NASA is to test a laser “broom” capable of removing debris in the path of the International Space Station (ISS), on a space shuttle mission in 2003, the British magazine New Scientist reports in its Saturday issue.
The broom, dubbed Project Orion, is designed to stop objects between one and 10 centimeters (0.4 to 4 inches) in diameter, which could puncture holes in the hull of the ISS.
If a clean up system is not put in place soon, NASA scientists say there is a one in 10 chance an object will damage the ISS during the next 10 years.
The increased amount of space junk has become a problem for the ISS and for other space missions. The station is equipped to deal with items smaller than one centimeter, while controllers on the ground can spot anything larger than ten centimeters and give the crew advance warning.
But intermediate objects could cause significant damage.

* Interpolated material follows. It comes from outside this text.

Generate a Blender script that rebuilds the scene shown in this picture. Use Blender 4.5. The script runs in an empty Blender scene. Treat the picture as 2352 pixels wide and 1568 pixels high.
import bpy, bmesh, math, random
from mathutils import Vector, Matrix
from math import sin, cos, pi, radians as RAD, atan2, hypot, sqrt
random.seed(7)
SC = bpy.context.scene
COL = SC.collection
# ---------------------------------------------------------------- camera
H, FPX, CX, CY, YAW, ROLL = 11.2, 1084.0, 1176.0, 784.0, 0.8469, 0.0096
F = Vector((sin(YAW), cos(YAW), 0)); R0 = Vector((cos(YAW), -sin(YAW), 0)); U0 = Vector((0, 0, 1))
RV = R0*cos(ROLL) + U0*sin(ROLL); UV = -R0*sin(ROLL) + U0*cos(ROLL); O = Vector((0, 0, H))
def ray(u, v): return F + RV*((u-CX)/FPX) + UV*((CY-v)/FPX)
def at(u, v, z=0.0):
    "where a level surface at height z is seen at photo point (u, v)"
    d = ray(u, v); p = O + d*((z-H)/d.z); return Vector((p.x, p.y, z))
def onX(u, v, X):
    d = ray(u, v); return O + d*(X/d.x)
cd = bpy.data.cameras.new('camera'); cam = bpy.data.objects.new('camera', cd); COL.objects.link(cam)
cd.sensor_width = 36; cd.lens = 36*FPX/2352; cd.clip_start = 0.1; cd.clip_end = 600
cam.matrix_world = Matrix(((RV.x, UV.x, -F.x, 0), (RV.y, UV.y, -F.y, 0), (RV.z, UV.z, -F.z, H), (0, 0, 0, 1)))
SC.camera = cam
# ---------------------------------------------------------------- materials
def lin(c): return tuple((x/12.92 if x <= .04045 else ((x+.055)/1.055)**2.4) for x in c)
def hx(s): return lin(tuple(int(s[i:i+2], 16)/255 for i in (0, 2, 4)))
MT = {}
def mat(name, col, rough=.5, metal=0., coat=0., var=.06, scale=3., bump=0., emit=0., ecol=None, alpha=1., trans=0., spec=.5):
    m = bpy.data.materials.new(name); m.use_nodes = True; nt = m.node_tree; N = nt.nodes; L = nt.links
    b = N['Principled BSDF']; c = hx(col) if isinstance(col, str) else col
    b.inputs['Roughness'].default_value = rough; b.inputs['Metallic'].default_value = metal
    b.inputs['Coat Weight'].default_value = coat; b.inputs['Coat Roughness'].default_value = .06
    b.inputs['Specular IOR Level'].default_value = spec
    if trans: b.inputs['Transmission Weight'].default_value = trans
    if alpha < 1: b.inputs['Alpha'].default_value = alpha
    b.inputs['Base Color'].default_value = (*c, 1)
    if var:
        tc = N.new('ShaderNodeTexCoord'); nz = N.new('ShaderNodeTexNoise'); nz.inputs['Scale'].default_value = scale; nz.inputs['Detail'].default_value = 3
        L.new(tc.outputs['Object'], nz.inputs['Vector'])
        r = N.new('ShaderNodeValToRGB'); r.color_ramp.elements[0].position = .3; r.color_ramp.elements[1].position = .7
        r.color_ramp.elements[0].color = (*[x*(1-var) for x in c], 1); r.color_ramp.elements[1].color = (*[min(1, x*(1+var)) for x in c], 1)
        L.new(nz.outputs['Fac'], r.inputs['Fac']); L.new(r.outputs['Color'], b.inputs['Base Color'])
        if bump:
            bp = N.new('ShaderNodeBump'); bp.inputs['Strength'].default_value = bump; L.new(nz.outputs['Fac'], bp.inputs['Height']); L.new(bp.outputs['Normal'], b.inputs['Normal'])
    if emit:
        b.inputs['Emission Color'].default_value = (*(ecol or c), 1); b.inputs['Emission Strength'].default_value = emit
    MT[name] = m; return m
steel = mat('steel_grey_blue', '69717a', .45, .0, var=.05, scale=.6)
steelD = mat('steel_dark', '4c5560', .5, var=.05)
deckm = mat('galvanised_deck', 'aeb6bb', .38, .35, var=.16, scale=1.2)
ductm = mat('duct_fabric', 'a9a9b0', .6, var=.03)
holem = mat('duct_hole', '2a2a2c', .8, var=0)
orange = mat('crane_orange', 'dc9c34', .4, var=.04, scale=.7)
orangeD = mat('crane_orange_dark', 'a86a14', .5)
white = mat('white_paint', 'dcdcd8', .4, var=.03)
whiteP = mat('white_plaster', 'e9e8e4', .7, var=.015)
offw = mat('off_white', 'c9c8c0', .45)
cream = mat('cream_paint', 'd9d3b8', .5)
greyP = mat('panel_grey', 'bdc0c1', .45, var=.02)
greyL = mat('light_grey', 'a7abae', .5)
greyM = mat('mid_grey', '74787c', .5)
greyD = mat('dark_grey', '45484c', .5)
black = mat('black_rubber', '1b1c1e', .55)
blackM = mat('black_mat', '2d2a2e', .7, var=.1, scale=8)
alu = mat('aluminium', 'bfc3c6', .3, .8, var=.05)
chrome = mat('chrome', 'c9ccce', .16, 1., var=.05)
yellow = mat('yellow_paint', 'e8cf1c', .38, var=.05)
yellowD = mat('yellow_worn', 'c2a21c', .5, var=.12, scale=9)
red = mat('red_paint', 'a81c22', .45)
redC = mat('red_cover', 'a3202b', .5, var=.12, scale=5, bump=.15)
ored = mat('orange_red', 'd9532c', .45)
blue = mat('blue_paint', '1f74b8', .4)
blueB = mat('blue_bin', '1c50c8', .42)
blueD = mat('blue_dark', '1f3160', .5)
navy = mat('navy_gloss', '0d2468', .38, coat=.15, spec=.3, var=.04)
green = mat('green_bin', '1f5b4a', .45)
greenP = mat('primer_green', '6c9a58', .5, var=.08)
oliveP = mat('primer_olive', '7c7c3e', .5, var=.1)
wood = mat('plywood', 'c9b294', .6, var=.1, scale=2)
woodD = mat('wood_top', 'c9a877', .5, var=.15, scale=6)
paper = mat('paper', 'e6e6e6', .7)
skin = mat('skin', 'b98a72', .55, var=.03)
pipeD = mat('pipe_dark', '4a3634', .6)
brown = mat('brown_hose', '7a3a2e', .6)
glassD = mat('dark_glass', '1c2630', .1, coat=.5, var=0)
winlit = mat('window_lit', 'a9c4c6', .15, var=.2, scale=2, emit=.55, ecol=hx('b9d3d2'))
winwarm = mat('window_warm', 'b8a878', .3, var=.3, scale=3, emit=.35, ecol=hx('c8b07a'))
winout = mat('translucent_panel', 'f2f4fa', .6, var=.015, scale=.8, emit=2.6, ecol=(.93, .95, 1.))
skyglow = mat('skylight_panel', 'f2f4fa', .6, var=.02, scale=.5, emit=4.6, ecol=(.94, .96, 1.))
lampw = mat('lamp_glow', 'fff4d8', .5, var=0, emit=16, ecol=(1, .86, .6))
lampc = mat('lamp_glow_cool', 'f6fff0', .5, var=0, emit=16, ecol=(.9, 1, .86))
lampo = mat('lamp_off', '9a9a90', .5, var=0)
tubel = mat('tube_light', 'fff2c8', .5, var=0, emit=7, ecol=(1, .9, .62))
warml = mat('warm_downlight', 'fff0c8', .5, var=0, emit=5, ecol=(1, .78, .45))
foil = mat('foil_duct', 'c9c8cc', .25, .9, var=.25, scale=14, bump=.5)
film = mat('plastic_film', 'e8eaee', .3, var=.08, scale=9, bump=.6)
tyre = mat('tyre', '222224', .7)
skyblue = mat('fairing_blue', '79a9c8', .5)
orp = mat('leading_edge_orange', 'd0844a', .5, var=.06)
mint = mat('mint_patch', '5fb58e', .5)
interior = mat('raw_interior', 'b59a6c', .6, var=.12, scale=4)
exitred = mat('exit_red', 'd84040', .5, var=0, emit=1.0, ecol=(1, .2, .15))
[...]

“The result could be much worse, like the difference between a single bullet and a shotgun blast,” Jonathan Campbell, a scientist at the Marshall Space Flight Center in the US city of Huntsville, told New Scientist.

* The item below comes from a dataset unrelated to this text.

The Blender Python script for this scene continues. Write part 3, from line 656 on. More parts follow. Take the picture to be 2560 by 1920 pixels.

He said a clean-up operation would cost 200 million dollars (220 million euros) and take two years.
Campbell said a laser pulse could lock onto a piece of debris, slow it down and then sweep it out of the path of the ISS. Researchers are now experimenting with tracking objects from the ground.
One terrestial obstacle to the project is international treaties barring laser weapons in space.
John Pike at the Federation of American Scientists in Washington told the magazine that although NASA’s plans were above reproach “other countries have plenty of reasons to be suspicious.”